** START Records for this exercise **

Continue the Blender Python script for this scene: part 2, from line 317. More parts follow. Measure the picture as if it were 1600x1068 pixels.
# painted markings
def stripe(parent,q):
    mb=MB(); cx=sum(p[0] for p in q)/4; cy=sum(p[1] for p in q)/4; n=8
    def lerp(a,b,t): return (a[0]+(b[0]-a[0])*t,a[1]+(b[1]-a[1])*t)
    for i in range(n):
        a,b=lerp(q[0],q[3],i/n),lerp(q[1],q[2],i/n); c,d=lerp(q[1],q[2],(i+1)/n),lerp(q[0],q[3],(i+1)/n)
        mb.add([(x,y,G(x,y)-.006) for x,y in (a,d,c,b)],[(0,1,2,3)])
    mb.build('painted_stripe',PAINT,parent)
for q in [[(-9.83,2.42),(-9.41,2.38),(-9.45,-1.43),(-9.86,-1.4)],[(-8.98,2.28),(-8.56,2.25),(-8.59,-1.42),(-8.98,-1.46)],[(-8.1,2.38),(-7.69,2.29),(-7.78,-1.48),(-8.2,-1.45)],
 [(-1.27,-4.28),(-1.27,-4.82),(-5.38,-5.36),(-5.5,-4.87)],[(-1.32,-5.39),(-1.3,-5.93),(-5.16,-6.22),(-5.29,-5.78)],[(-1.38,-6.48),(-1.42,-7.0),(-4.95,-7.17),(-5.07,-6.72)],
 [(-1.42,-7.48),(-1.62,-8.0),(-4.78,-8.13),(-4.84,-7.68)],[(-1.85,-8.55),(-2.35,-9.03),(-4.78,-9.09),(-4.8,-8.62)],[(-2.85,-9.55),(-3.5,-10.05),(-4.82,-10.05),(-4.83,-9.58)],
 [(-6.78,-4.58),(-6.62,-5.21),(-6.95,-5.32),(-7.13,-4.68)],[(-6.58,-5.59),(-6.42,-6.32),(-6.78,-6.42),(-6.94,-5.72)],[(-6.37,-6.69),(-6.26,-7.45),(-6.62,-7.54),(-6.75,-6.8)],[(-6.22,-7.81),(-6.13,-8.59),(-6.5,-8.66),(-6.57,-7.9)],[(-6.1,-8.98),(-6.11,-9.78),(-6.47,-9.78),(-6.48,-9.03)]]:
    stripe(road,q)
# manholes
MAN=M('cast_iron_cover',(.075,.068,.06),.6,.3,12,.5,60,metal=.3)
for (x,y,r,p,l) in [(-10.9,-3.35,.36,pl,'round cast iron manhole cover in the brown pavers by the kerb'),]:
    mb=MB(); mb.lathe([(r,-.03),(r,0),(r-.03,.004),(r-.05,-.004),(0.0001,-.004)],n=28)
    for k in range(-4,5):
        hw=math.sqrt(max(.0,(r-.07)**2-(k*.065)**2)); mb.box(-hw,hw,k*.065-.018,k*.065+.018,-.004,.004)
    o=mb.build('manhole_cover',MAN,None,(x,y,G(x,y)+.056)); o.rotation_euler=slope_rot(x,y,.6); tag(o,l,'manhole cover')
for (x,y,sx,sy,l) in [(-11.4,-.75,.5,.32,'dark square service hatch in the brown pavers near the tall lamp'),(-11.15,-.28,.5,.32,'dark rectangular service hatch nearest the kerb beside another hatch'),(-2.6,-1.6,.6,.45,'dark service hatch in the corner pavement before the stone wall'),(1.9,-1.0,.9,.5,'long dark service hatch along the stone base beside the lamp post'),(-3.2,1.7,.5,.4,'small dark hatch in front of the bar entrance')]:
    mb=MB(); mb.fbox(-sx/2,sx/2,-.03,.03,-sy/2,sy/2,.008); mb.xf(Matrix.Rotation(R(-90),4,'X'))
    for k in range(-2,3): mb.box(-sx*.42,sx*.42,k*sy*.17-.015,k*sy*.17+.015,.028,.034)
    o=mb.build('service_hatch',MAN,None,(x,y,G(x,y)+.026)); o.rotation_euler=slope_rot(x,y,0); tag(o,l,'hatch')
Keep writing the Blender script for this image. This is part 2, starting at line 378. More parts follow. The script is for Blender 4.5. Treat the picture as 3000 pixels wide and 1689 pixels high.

** END Records for this exercise **

(Challenge):
Repeat the material from above exactly, word for word.

(Reply):
Continue the Blender Python script for this scene: part 2, from line 317. More parts follow. Measure the picture as if it were 1600x1068 pixels.
# painted markings
def stripe(parent,q):
    mb=MB(); cx=sum(p[0] for p in q)/4; cy=sum(p[1] for p in q)/4; n=8
    def lerp(a,b,t): return (a[0]+(b[0]-a[0])*t,a[1]+(b[1]-a[1])*t)
    for i in range(n):
        a,b=lerp(q[0],q[3],i/n),lerp(q[1],q[2],i/n); c,d=lerp(q[1],q[2],(i+1)/n),lerp(q[0],q[3],(i+1)/n)
        mb.add([(x,y,G(x,y)-.006) for x,y in (a,d,c,b)],[(0,1,2,3)])
    mb.build('painted_stripe',PAINT,parent)
for q in [[(-9.83,2.42),(-9.41,2.38),(-9.45,-1.43),(-9.86,-1.4)],[(-8.98,2.28),(-8.56,2.25),(-8.59,-1.42),(-8.98,-1.46)],[(-8.1,2.38),(-7.69,2.29),(-7.78,-1.48),(-8.2,-1.45)],
 [(-1.27,-4.28),(-1.27,-4.82),(-5.38,-5.36),(-5.5,-4.87)],[(-1.32,-5.39),(-1.3,-5.93),(-5.16,-6.22),(-5.29,-5.78)],[(-1.38,-6.48),(-1.42,-7.0),(-4.95,-7.17),(-5.07,-6.72)],
 [(-1.42,-7.48),(-1.62,-8.0),(-4.78,-8.13),(-4.84,-7.68)],[(-1.85,-8.55),(-2.35,-9.03),(-4.78,-9.09),(-4.8,-8.62)],[(-2.85,-9.55),(-3.5,-10.05),(-4.82,-10.05),(-4.83,-9.58)],
 [(-6.78,-4.58),(-6.62,-5.21),(-6.95,-5.32),(-7.13,-4.68)],[(-6.58,-5.59),(-6.42,-6.32),(-6.78,-6.42),(-6.94,-5.72)],[(-6.37,-6.69),(-6.26,-7.45),(-6.62,-7.54),(-6.75,-6.8)],[(-6.22,-7.81),(-6.13,-8.59),(-6.5,-8.66),(-6.57,-7.9)],[(-6.1,-8.98),(-6.11,-9.78),(-6.47,-9.78),(-6.48,-9.03)]]:
    stripe(road,q)
# manholes
MAN=M('cast_iron_cover',(.075,.068,.06),.6,.3,12,.5,60,metal=.3)
for (x,y,r,p,l) in [(-10.9,-3.35,.36,pl,'round cast iron manhole cover in the brown pavers by the kerb'),]:
    mb=MB(); mb.lathe([(r,-.03),(r,0),(r-.03,.004),(r-.05,-.004),(0.0001,-.004)],n=28)
    for k in range(-4,5):
        hw=math.sqrt(max(.0,(r-.07)**2-(k*.065)**2)); mb.box(-hw,hw,k*.065-.018,k*.065+.018,-.004,.004)
    o=mb.build('manhole_cover',MAN,None,(x,y,G(x,y)+.056)); o.rotation_euler=slope_rot(x,y,.6); tag(o,l,'manhole cover')
for (x,y,sx,sy,l) in [(-11.4,-.75,.5,.32,'dark square service hatch in the brown pavers near the tall lamp'),(-11.15,-.28,.5,.32,'dark rectangular service hatch nearest the kerb beside another hatch'),(-2.6,-1.6,.6,.45,'dark service hatch in the corner pavement before the stone wall'),(1.9,-1.0,.9,.5,'long dark service hatch along the stone base beside the lamp post'),(-3.2,1.7,.5,.4,'small dark hatch in front of the bar entrance')]:
    mb=MB(); mb.fbox(-sx/2,sx/2,-.03,.03,-sy/2,sy/2,.008); mb.xf(Matrix.Rotation(R(-90),4,'X'))
    for k in range(-2,3): mb.box(-sx*.42,sx*.42,k*sy*.17-.015,k*sy*.17+.015,.028,.034)
    o=mb.build('service_hatch',MAN,None,(x,y,G(x,y)+.026)); o.rotation_euler=slope_rot(x,y,0); tag(o,l,'hatch')
Keep writing the Blender script for this image. This is part 2, starting at line 378. More parts follow. The script is for Blender 4.5. Treat the picture as 3000 pixels wide and 1689 pixels high.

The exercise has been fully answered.